Section four is about the "Decline and Fall of Empire". In the spirit of Marx, Hardt and Negri hope to show how the times we live in may be different from past eras and hold the potential for revolutionary change. While I think that the case was convincingly made that the empire as the authors have defined it is indeed a new phenomenon, I was not convinced that the evolution to a society that Saint Francis of Assisi might endorse will necessarilly follow.

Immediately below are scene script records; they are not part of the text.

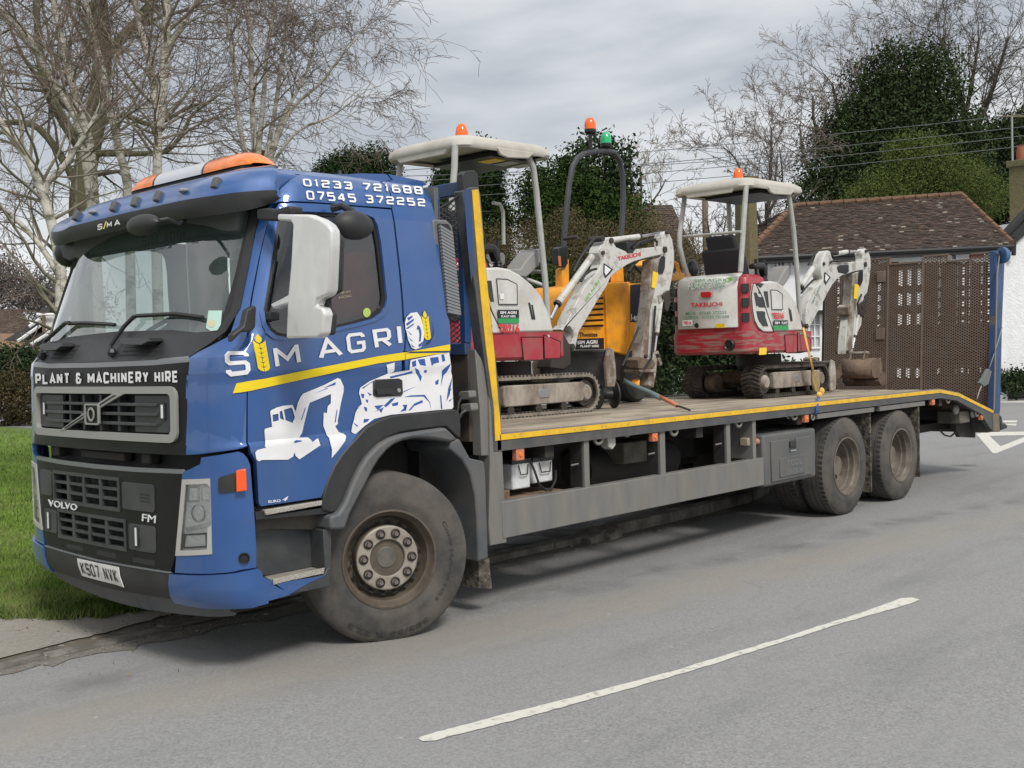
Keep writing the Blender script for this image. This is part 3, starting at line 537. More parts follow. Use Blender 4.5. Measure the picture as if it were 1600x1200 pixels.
# ---- sun visor (brow)
def lineat(L, X, y):      # z where the photo's line L crosses x = X(y)
    P = proj(Vector((X, y, 2.6))); L = sorted(L)
    for _ in range(3):
        py = lerp(L, P[0]); z = at(P[0], py, x=X).z; P = proj(Vector((X, y, z)))
    return z
bot = [(90,384),(100,381),(165,365),(255,345),(290,342),(365,332),(400,326),(425,317),(441,305)]
mid = [(96,362),(105,355),(190,334),(290,312),(365,301),(400,298),(441,296)]
top = [(115,345),(127,330),(147,320),(227,300),(335,275),(390,269),(425,270),(441,277)]
def brow(d, k): return min(-.742, {0: -1.02, 1: -1.045, 2: -.97, 3: -.86}[k]+.57*max(0, d-.75)**2+.14*(max(0, d-1.05)/.2)**2)
ysm = [.0, .02, .05, .09]+[.13+2.24*i/24 for i in range(25)]+[2.41, 2.45, 2.48, 2.5]
R0 = []; R1 = []; R2 = []; R3 = []
for y in ysm:
    d = abs(y-1.25); R0.append(Vector((brow(d, 0), y, lineat(bot, brow(d, 0), y)))); R1.append(Vector((brow(d, 1), y, lineat(mid, brow(d, 1), y))))
    R2.append(Vector((brow(d, 2), y, lineat(top, brow(d, 2), y)))); w3 = max(0, (d-.95)/.30)**1.5; R3.append(Vector((-.60-.14*w3, y, 2.91*(1-w3)+(R2[-1].z-.004)*w3)))
e0 = [p+Vector((.02, 0, .005)) for p in R0]
vis = M().grid([e0, R0, [(a+b)/2+Vector((-.012, 0, 0)) for a, b in zip(R0, R1)], R1]).build('visor_band', BLACKP, T, ang=50)
M().grid([R1, [(a+b)/2+Vector((-.018, 0, .0)) for a, b in zip(R1, R2)], R2, [(a+b)/2+Vector((0, 0, .012)) for a, b in zip(R2, R3)], R3]).build('visor', BLUE, T, ang=60)
M().grid([[p+Vector((.02, 0, .03)) for p in R0[3:-3]], [p+Vector((.22, 0, .06)) for p in R0[3:-3]]]).build('visor_underside', BLACKP, T)
for i in (0, -1): M().sheet([R0[i], R1[i], R2[i], R3[i]]).build('visor_end', BLUE, T)
VB = Flat((-1.06, 0, 0), (0, -1, 0), (0, 0, 1), 1)
square_text('visor_lettering', 'S', [(153.5,351),(161,349),(161,358),(153.5,360)], WHITE, vis, VB, .005, .25, .2)
square_text('visor_lettering', 'M', [(168,347),(176,345),(176,354.5),(168,356.5)], WHITE, vis, VB, .005, .22, .2)
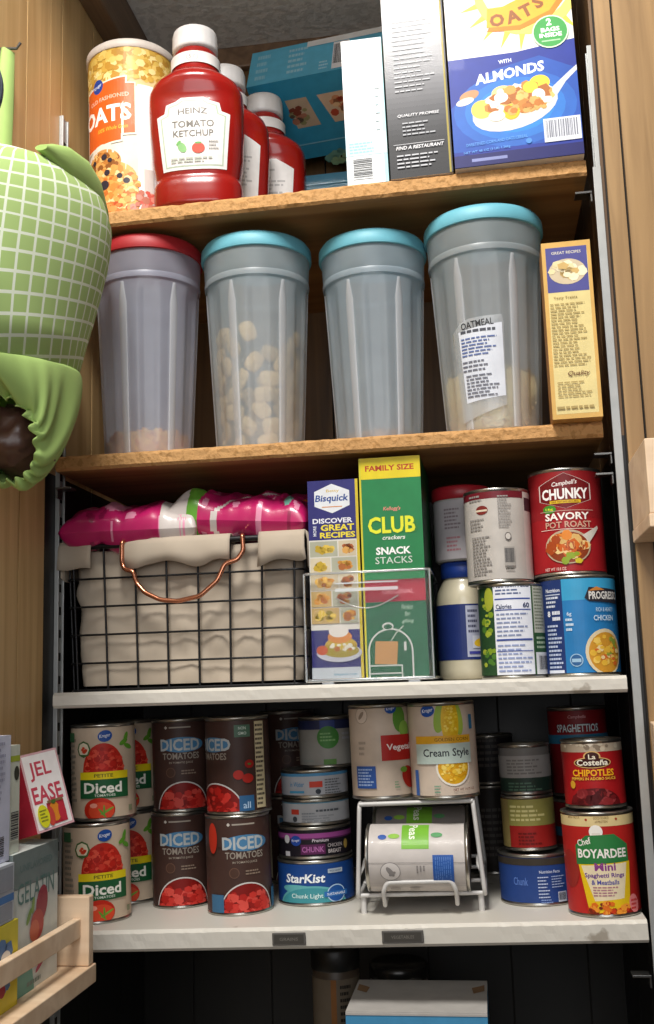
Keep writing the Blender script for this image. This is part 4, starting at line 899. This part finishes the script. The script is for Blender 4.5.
# mayonnaise jar
x, y = .4330, .1171
t = on(1, x, y, 'mayonnaise_jar', 'mayonnaise jar with blue lid and blue label behind the clear bin', 'jar', face_cam(x, y) + .2)
cream = mat('#c9bfa4', .3, coat=.4)
MB().lathe([(.026, 0), (.031, .003), (.032, .01), (.032, .088), (.03, .098), (.025, .108), (.0225, .112), (.0225, .116)], cream, 48).build('jar_body', t)
MB().lathe([(.0235, .113), (.025, .114), (.025, .130), (.024, .131), (.001, .131)], mat('#1e3c8c', .4), 48, fr=lambda a, z: 1 + .008 * math.sin(36 * a) * (z < .128), cap0=False).build('lid', t)
i = Ink(); i.rect(-.07, .07, .022, .083, '#1c2c66').rect(-.006, .026, .025, .081, '#a9acbe').lines(-.004, .008, .05, .078, 5, '#4a4c62', seed=3).lines(.010, .025, .05, .078, 7, '#4a4c62', seed=4).ell(.009, .0405, .0075, .0045, '#e0b62a', rot=.2).rect(-.004, .012, .028, .031, '#3a3c8c').rect(-.0, .024, .0345, .048, '#c4c6d0').ell(.009, .0405, .0075, .0045, '#e0b62a', rot=.2)
mb = MB(); i.onto(mb, lambda u, v, l: ((.0323 + l) * math.sin(u / .0323), -(.0323 + l) * math.cos(u / .0323), v), du=.003); mb.build('label', t)
# red lidded jar standing on it
x, y = .4350, .1171
t = on(1, x, y, 'red_lidded_jar', 'white labelled jar with red lid stacked on the mayonnaise jar', 'jar', face_cam(x, y) + .15, dz=.1315)
MB().lathe([(.030, 0), (.032, .002), (.032, .070), (.031, .074)], mat('#a8a29c', .4), 48).build('jar_body', t)
MB().lathe([(.0325, .070), (.0338, .071), (.0338, .083), (.032, .085), (.001, .085)], mat('#a3202a', .4), 48, fr=lambda a, z: 1 + .006 * math.sin(40 * a) * (z < .082), cap0=False).build('lid', t)
i = Ink(); i.rect(-.07, .07, .002, .068, '#b5aeb0').lines(-.026, -.006, .035, .06, 6, '#8a7c80', seed=3).lines(-.024, -.006, .01, .028, 4, '#b0787e', seed=4).barcode(.0, .012, .016, .05, vert=False, bg='#908c8e').rect(.0, .016, .052, .066, '#6a2c2a')
mb = MB(); i.onto(mb, lambda u, v, l: ((.0323 + l) * math.sin(u / .0323), -(.0323 + l) * math.cos(u / .0323), v), du=.003); mb.build('label', t)
z1 = zs(1, .484)
can('soup_can', 'can with white back label and dark green strip, bottom left of four front cans', 0.482, 0.0475, z1, .0335, .098, '#2b4a2c', art_beans_back, 1, du=.002)
can('soup_can', 'can with white back label and maroon top band stacked on the nutrition label can', 0.4734, 0.0496, z1 + .0985, .0345, .1, '#bdb7b0', art_soup_back, 1)
z1 = zs(1, .56)
can('soup_can', 'blue soup can with noodle bowl picture, under the red pot roast can', 0.5520, 0.0535, z1, .0392, .103, '#24386e', art_progresso, 1)
can('soup_can', 'red savory pot roast soup can stacked on the blue soup can', 0.5465, 0.0545, z1 + .1035, .0378, .1125, '#a01c22', art_chunky, 1, vs=1.08)
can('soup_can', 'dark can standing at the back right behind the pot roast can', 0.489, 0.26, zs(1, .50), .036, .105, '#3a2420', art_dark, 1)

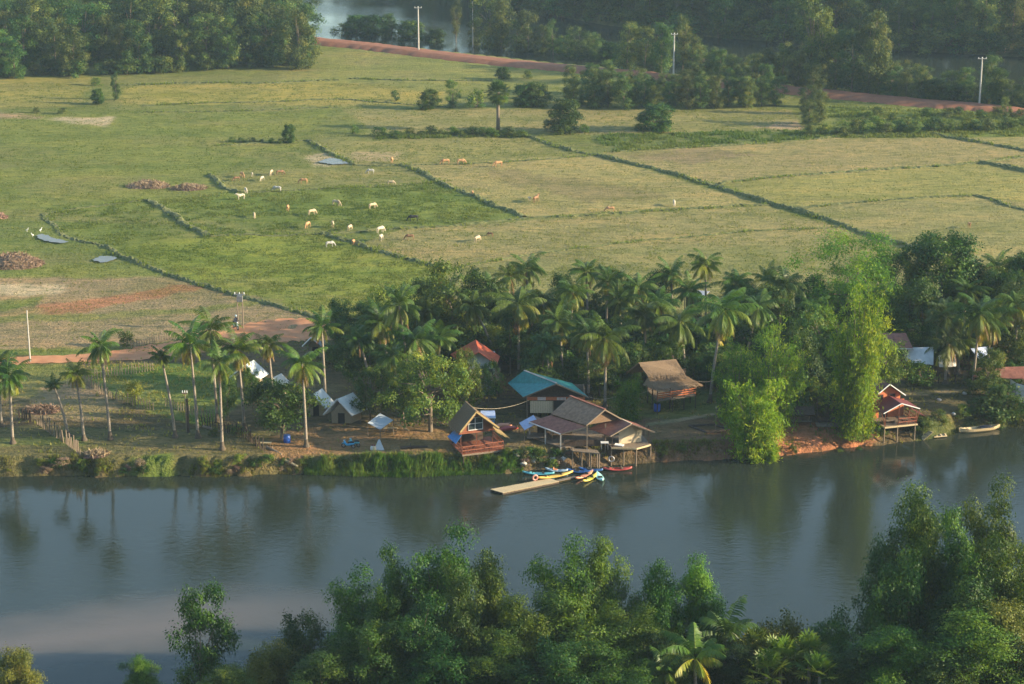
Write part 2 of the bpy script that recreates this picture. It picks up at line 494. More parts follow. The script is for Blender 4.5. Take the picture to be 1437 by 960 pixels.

The authors return to the concept of biopower -- which might also be understood as their updated version of Marx's concept of class consciousness -- to make their case. They believe that the unprecendented mixing of people and ideas is enabling an "ontological human dimension" of biopower that is naturally people-centered, peaceful, and loving. Biopower will eventually realize its material existence when people coopt the means of production (especially information technology) and "cast off" the the violent apparatus of empire in favor of brotherhood, or a state of non-government. In the end, Hardt and Negri have imagined a world that slightly resembles a John Lennon song: a world with no countries and with income and resources available to all.
Whether one agrees with the authors' beautiful vision of the future, I think that this book easily deserves a 5 star rating. With hundreds of pages packed with outstanding research and an uncanny ability to synthesize a variety of sources into an unique vision, this book will no doubt stimulate thinking people for many years to come.